- Given problem -
Scan the following material for the string "scene" and copy each line in which it appears.

(Records excerpted from a collection)
——

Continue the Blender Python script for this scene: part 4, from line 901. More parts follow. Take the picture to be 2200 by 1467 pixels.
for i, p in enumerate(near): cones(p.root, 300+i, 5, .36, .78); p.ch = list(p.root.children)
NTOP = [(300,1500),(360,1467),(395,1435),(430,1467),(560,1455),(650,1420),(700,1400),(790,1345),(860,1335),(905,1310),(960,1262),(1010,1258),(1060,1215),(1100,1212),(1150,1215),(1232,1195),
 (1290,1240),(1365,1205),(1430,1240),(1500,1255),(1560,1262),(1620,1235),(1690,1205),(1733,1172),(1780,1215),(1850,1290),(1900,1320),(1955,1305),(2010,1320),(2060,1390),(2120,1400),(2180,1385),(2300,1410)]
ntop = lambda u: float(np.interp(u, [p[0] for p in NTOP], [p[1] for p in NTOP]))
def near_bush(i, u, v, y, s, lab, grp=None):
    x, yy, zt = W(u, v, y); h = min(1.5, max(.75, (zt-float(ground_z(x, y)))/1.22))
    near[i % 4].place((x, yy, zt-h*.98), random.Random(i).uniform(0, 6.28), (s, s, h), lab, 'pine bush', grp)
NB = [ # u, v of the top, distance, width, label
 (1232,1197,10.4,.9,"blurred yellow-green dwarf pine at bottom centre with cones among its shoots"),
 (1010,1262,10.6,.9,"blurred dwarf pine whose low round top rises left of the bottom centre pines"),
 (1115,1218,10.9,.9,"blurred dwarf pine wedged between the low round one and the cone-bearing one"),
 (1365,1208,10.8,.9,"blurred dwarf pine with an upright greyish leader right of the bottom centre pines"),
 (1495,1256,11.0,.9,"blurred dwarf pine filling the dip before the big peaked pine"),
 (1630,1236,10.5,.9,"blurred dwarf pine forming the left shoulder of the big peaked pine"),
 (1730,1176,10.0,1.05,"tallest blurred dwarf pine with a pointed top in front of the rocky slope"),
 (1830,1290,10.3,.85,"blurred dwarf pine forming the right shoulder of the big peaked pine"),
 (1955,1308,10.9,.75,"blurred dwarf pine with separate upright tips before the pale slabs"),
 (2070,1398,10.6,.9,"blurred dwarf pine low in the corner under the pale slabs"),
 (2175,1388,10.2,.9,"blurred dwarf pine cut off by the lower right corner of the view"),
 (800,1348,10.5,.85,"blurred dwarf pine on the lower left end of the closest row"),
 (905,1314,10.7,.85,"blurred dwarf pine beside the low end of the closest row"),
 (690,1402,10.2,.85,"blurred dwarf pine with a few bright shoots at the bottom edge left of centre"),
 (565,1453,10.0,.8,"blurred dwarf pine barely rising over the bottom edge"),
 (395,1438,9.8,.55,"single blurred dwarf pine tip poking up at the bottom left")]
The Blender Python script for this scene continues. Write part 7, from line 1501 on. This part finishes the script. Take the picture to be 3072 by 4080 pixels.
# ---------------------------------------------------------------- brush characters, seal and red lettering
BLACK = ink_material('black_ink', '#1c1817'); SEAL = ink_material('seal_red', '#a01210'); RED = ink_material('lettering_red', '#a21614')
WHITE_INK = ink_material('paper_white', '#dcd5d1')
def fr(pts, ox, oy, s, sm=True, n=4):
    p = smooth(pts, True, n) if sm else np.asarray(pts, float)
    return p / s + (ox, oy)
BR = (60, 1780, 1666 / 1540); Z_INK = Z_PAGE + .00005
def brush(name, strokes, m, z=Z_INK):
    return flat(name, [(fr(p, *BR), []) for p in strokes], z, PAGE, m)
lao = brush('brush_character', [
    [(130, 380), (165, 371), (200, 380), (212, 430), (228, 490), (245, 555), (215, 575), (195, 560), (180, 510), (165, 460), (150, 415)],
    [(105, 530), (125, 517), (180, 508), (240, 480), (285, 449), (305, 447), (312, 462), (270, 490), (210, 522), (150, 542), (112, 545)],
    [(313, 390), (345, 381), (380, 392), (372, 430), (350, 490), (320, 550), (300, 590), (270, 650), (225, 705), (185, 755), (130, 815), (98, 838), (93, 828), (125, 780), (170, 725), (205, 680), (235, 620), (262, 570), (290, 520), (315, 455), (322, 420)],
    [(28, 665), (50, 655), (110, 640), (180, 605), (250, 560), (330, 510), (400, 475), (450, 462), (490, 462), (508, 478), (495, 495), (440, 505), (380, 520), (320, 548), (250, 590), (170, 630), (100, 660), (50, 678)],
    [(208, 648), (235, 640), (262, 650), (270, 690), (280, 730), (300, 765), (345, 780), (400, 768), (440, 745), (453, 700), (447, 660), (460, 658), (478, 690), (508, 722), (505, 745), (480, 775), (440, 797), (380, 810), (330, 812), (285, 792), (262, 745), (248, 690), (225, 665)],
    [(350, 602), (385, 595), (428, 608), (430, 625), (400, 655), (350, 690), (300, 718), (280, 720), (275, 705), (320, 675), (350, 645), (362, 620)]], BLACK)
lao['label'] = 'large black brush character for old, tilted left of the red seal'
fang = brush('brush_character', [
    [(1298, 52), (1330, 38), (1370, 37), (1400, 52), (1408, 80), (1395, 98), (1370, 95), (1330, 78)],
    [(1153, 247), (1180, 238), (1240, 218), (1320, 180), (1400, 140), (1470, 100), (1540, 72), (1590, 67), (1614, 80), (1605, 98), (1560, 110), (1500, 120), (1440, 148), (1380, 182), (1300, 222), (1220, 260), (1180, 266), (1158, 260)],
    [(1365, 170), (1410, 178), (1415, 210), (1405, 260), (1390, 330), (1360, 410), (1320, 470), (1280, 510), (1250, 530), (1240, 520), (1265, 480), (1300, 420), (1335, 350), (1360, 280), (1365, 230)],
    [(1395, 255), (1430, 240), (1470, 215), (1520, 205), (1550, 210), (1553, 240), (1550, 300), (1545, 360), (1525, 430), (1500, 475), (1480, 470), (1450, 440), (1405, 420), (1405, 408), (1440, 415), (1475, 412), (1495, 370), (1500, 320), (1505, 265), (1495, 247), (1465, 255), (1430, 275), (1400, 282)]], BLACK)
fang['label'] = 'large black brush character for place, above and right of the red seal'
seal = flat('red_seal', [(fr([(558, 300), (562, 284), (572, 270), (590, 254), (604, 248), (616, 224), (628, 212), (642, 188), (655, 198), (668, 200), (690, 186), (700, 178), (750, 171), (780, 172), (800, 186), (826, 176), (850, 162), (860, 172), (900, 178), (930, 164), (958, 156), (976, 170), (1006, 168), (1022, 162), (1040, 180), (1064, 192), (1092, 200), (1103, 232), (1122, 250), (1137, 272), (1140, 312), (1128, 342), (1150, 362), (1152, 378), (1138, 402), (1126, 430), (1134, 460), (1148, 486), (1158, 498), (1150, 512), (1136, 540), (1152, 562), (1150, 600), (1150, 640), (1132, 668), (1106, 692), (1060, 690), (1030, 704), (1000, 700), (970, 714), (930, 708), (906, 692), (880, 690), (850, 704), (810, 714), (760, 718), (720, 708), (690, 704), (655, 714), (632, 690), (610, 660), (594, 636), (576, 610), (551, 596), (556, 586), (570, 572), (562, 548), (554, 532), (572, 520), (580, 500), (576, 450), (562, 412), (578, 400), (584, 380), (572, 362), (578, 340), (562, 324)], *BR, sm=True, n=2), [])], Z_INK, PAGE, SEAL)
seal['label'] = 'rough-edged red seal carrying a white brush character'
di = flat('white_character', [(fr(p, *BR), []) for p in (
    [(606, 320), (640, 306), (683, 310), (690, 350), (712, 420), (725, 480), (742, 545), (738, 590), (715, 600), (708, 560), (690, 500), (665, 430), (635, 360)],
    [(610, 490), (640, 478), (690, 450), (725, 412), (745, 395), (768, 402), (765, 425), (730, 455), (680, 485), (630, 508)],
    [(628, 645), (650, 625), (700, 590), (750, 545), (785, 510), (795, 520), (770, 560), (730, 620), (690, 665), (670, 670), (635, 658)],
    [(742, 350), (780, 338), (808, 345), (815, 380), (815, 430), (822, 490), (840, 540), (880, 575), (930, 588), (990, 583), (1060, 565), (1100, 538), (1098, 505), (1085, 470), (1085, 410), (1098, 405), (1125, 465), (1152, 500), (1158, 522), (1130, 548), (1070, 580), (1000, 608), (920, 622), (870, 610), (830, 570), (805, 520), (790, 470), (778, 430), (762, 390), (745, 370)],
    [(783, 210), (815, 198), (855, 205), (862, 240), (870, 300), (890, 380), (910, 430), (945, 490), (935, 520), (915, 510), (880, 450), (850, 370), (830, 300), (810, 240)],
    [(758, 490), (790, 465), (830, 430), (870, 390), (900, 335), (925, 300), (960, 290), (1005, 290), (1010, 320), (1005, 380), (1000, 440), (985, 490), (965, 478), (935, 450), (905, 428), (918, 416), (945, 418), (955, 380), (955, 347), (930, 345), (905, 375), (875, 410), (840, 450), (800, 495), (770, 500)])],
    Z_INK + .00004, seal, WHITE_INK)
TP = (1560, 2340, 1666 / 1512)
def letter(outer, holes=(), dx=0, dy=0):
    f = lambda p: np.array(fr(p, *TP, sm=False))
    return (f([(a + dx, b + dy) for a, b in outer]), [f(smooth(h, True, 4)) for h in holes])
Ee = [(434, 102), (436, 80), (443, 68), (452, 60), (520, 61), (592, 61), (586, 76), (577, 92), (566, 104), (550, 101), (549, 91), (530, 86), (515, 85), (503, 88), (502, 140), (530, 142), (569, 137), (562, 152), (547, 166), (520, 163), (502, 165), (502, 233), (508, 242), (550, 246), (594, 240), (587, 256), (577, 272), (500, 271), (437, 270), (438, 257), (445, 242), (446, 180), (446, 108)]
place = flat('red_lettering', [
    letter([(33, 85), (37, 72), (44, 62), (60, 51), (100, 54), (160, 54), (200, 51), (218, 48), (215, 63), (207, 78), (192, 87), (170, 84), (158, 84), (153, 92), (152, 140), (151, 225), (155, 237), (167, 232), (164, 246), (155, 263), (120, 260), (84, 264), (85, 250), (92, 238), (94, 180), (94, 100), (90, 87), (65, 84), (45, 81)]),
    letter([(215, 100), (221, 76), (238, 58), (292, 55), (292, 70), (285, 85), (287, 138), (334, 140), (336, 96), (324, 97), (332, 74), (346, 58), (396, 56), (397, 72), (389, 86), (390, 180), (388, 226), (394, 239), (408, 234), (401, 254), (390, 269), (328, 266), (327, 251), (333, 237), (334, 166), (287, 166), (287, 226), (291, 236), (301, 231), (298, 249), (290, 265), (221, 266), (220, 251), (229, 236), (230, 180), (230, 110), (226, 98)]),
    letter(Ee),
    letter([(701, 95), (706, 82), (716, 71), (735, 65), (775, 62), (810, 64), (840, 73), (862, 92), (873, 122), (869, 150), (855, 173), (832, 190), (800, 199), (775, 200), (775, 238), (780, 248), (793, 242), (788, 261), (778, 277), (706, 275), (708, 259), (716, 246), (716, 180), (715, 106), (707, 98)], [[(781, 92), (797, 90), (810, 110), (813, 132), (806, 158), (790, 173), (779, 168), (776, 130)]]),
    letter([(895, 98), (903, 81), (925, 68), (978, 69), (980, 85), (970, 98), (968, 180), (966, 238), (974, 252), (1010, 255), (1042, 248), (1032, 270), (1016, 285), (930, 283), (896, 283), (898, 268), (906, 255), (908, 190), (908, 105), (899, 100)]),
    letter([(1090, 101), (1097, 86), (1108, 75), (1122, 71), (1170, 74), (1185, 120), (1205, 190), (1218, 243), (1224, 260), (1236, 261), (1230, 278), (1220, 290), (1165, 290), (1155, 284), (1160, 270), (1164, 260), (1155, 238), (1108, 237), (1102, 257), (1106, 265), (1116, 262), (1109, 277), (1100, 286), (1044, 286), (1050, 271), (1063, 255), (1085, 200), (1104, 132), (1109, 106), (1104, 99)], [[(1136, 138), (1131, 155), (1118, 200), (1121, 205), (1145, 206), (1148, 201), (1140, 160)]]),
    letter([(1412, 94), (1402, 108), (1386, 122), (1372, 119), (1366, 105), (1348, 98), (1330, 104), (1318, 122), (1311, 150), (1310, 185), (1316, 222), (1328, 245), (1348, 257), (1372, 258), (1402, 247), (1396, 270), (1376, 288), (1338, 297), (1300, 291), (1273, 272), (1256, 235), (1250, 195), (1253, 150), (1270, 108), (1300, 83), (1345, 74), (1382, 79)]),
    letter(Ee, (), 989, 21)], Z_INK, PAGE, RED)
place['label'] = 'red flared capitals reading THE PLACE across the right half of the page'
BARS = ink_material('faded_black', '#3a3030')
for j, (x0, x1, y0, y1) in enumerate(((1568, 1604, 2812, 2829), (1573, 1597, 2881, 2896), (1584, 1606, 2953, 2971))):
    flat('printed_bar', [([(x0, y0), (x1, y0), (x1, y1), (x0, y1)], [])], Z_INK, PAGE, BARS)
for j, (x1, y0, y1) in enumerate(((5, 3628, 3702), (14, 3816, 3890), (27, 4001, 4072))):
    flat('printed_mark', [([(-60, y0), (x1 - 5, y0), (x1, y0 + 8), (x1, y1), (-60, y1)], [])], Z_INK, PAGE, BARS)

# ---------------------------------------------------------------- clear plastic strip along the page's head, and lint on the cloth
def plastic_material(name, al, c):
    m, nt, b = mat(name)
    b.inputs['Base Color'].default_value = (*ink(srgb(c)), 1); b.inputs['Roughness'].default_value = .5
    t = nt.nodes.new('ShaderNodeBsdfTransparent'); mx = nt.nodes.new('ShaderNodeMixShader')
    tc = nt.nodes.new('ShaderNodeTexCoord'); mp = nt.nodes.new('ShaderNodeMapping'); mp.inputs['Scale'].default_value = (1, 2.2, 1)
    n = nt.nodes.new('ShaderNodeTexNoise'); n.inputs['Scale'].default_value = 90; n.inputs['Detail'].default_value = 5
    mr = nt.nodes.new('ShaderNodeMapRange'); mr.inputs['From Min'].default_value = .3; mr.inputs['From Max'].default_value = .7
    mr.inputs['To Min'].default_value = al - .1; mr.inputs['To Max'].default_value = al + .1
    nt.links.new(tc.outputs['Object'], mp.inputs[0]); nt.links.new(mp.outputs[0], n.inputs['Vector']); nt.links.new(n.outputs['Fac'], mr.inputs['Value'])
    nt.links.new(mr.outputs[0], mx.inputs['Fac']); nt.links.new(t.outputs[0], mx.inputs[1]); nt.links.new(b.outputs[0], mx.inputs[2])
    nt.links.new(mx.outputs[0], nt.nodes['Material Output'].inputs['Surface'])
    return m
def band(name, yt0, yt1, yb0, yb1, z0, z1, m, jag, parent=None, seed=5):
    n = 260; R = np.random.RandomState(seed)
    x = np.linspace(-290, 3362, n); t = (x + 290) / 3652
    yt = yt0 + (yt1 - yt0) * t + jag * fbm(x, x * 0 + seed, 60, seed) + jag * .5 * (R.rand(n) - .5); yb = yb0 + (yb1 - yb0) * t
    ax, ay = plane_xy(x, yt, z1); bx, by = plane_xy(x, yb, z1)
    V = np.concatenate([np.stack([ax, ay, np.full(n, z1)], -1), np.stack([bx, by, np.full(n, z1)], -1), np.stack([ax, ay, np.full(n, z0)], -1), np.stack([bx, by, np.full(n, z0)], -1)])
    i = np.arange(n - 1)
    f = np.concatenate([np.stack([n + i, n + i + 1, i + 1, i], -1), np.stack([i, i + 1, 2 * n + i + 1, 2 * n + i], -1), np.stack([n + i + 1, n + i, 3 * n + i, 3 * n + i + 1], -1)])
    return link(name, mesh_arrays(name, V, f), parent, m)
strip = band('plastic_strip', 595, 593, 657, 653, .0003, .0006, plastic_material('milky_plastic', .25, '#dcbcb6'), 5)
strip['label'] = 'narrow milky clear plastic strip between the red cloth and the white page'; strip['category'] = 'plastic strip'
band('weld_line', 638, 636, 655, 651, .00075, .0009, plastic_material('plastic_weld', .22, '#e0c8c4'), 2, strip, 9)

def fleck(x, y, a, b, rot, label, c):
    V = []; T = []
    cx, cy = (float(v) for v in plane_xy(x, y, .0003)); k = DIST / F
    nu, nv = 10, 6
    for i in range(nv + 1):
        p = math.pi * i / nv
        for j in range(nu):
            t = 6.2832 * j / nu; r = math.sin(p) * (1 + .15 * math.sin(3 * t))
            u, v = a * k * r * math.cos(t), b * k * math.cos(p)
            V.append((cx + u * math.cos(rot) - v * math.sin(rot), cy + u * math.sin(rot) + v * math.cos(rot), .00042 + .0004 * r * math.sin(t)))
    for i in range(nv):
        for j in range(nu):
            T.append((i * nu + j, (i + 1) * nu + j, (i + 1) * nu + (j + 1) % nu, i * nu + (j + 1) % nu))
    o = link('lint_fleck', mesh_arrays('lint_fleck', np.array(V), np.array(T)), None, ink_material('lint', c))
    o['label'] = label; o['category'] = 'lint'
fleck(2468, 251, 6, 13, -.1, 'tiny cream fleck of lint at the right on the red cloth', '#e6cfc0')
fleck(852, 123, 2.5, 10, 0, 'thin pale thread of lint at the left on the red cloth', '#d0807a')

——

- Finished answer -
Continue the Blender Python script for this scene: part 4, from line 901. More parts follow. Take the picture to be 2200 by 1467 pixels.
The Blender Python script for this scene continues. Write part 7, from line 1501 on. This part finishes the script. Take the picture to be 3072 by 4080 pixels.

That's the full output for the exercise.